I gave up. I went to the waiting room. Warm, but just as loud as last time, just as bright as last time, just as little space as last time.

I gave up. I went to the luggage room. Cold, but quieter, dimmer, roomier. I dropped to the floor, pack for pillow. I tied my scarf around my head, darkness. Sleep.


I woke up. I was still dreaming I was in Salzburg, but I woke from my dream within a dream, anyway. I felt a presence nearby. I pushed the scarf from my head. At my knees crouched a girl, all dressed up for a night of partying now expired, her palms floating above me as though she was a cold camper and I a campfire. I didn't believe I could be producing that much warmth; I was cold myself.

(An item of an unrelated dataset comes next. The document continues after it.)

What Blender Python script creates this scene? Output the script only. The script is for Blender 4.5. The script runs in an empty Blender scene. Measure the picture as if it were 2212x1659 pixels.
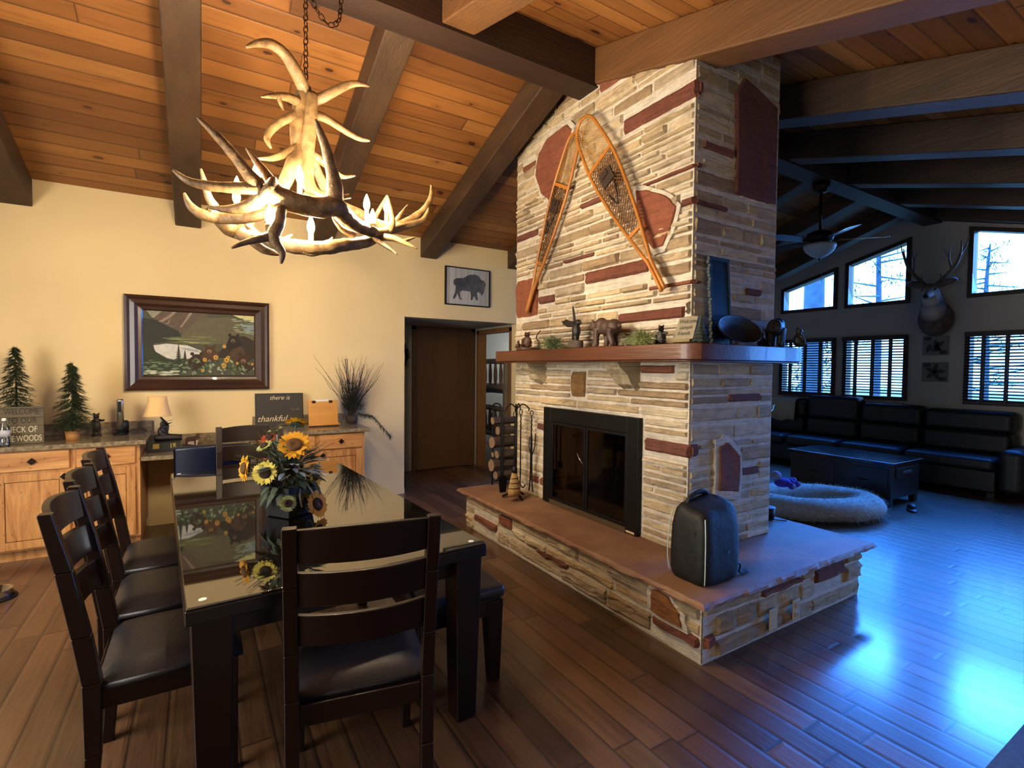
import bpy, bmesh, math, random
from mathutils import Vector, Matrix, Quaternion, noise as mnoise
random.seed(7)
SC = bpy.context.scene
COL = SC.collection
PI = math.pi
rad = math.radians
V = Vector

# ------------------------------------------------------------------ materials
def lin(h):
    if not isinstance(h, str):
        return (h[0], h[1], h[2], 1.0)
    h = h.lstrip('#')
    o = []
    for i in (0, 2, 4):
        c = int(h[i:i + 2], 16) / 255.0
        o.append(c / 12.92 if c <= 0.04045 else ((c + 0.055) / 1.055) ** 2.4)
    return (o[0], o[1], o[2], 1.0)

class NT:
    """thin wrapper round a node tree"""
    def __init__(s, name):
        s.m = bpy.data.materials.new(name)
        s.m.use_nodes = True
        s.t = s.m.node_tree
        s.n = s.t.nodes
        s.b = s.n['Principled BSDF']
        s.out = s.n['Material Output']
    def new(s, typ, **kw):
        nd = s.n.new(typ)
        for k, v in kw.items():
            setattr(nd, k, v)
        return nd
    def put(s, sock, v):
        if isinstance(v, bpy.types.NodeSocket):
            s.t.links.new(v, sock)
        elif v is not None:
            sock.default_value = v
    def math(s, op, a, b=None, c=None, clamp=False):
        nd = s.new('ShaderNodeMath', operation=op, use_clamp=clamp)
        s.put(nd.inputs[0], a)
        if b is not None: s.put(nd.inputs[1], b)
        if c is not None: s.put(nd.inputs[2], c)
        return nd.outputs[0]
    def mix(s, f, a, b, blend='MIX'):
        nd = s.new('ShaderNodeMix', data_type='RGBA', blend_type=blend)
        s.put(nd.inputs[0], f)
        s.put(nd.inputs[6], a)
        s.put(nd.inputs[7], b)
        return nd.outputs[2]
    def ramp(s, f, stops, interp='LINEAR'):
        nd = s.new('ShaderNodeValToRGB')
        cr = nd.color_ramp
        cr.interpolation = interp
        while len(cr.elements) < len(stops):
            cr.elements.new(0.5)
        for e, (p, c) in zip(cr.elements, stops):
            e.position = p
            e.color = c if len(c) == 4 else (*c, 1)
        s.put(nd.inputs[0], f)
        return nd.outputs[0]
    def obj(s):
        return s.new('ShaderNodeTexCoord').outputs['Object']
    def xyz(s, v):
        nd = s.new('ShaderNodeSeparateXYZ')
        s.put(nd.inputs[0], v)
        return nd.outputs
    def comb(s, x, y, z):
        nd = s.new('ShaderNodeCombineXYZ')
        s.put(nd.inputs[0], x); s.put(nd.inputs[1], y); s.put(nd.inputs[2], z)
        return nd.outputs[0]
    def noise(s, vec, scale=5, detail=3, rough=.5, dist=0):
        nd = s.new('ShaderNodeTexNoise')
        s.put(nd.inputs['Vector'], vec)
        nd.inputs['Scale'].default_value = scale
        nd.inputs['Detail'].default_value = detail
        nd.inputs['Roughness'].default_value = rough
        nd.inputs['Distortion'].default_value = dist
        return nd.outputs[0]
    def white(s, vec, dims='3D'):
        nd = s.new('ShaderNodeTexWhiteNoise', noise_dimensions=dims)
        if dims == '1D':
            s.put(nd.inputs['W'], vec)
        else:
            s.put(nd.inputs['Vector'], vec)
        return nd.outputs[0]
    def bump(s, h, strength=.3, dist=.01, normal=None):
        nd = s.new('ShaderNodeBump')
        nd.inputs['Strength'].default_value = strength
        nd.inputs['Distance'].default_value = dist
        s.put(nd.inputs['Height'], h)
        if normal is not None: s.put(nd.inputs['Normal'], normal)
        s.t.links.new(nd.outputs[0], s.b.inputs['Normal'])
        return nd.outputs[0]
    def set(s, **kw):
        names = dict(col='Base Color', rough='Roughness', metal='Metallic', spec='Specular IOR Level', coat='Coat Weight',
                     coatr='Coat Roughness', ior='IOR', trans='Transmission Weight', alpha='Alpha', emc='Emission Color',
                     ems='Emission Strength', sheen='Sheen Weight', sss='Subsurface Weight')
        for k, v in kw.items():
            s.put(s.b.inputs[names[k]], v)
        return s

def simple(name, col, rough=.5, metal=0, nz=0, ns=8, bump=0, bs=40, stretch=None, col2=None, **kw):
    """plain or noise-mottled principled material"""
    t = NT(name)
    c = lin(col)
    t.set(rough=rough, metal=metal, **kw)
    if nz or bump or col2:
        v = t.obj()
        if stretch:
            mp = t.new('ShaderNodeMapping')
            t.put(mp.inputs[0], v)
            mp.inputs['Scale'].default_value = stretch
            v = mp.outputs[0]
    if nz or col2:
        f = t.noise(v, ns, 4, .6)
        d = lin(col2) if col2 else tuple(x * (1 - nz) for x in c[:3]) + (1,)
        f2 = t.ramp(f, [(.3, (0, 0, 0, 1)), (.7, (1, 1, 1, 1))])
        t.set(col=t.mix(f2, c, d))
    else:
        t.set(col=c)
    if bump:
        t.bump(t.noise(v, bs, 4, .6), bump, .01)
    return t.m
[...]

Yet there she was. She smiled sheepishly. I smiled back. She lay down next to me, and we held each other innocently, two cold bodies on the unforgiving floor of that damned town, two cold bodies just trying to stay warm.


5AM. My phone purred. She was gone, her warmth too. I climbed to my feet, walking my hands up the wall for support. I had a train to catch.

I floated to the platform, was sucked up by the gentle vacuum of opening doors, up and into a warm seat by the window. I rained down onto it.


Daylight broke, and the dream ended. My inner eyelids glowed amber, and I opened them to an entirely different sort of dreamscape.

I'd crossed Austria before, from northwest to northeast, and it had been every bit as lovely as I'd expected. But this, northwest to southwest: this was the Austria they raved about; these were the hills alive with the sound of music. I've been fortunate to traverse some terrific terrain in my lifetime—indeed, I'd seen some of the best this pretty planet has to offer during my trek around North America the summer before—and gorgeous as Europe's nature had been, I'd always been able to liken it to an earlier reference point. Spain looks like Nebraska, Slovenia like Oregon, Croatia recalls Montana, and Romania—well, everywhere, USA.

Not so with Austria. "Those were all the Austrians' mountains and we had nothing like them," Hemingway writes. It's not that they're the tallest around—they're not—nor even the prettiest (though they are very, very pretty). They're just so beautifully unique: walls of green, grasses and trees sprouting from the steep sides at impossible angles, uninterrupted lawns and forests running up to a plateau high above, a mile-high meadow with maybe a farmhouse or two for a castle, and maybe a few more down below, impossibly stuck along with the trees and the grasses at those impossible angles, seeming as though they might tumble down the soft, grassy cliffs at the slightest Austrian breeze. They run for hours—they'd run for weeks by bike or months on foot, how lovely that would be!—and they creep and crawl and climb and crescendo like the rise and falls of a great symphony. I wanted to sleep. I needed so badly to sleep. But it was too gorgeous and novel a sight to miss, so I peered out the window with red, sleepy, awestruck eyes.

I watched The Sound of Music for the very first time; it seemed fitting. The film began with a montage of the mountains outside my window, and I'd swear with every ounce of my confidence that they were the very same mountains, the very same peaks and valleys in that very same order just a moment before. The montage narrowed to Salzburg, setting for most of the film, and I thought: haven't I been there before? Yes, it was all familiar, and a delightful musical all the way through. It ended and the curtains rose—or rather, I rose the curtains, for the sun had grown to a glare against the wide window—and we were just minutes away from my next stop: Velden.

Velden am Worthersee, Austria ... for nearly a month, I had kept an eye on the calendar.
Velden am Worthersee ... I'd rushed through eastern Europe just to get there on time.
Velden am Worthersee ... and, right on schedule, there I was.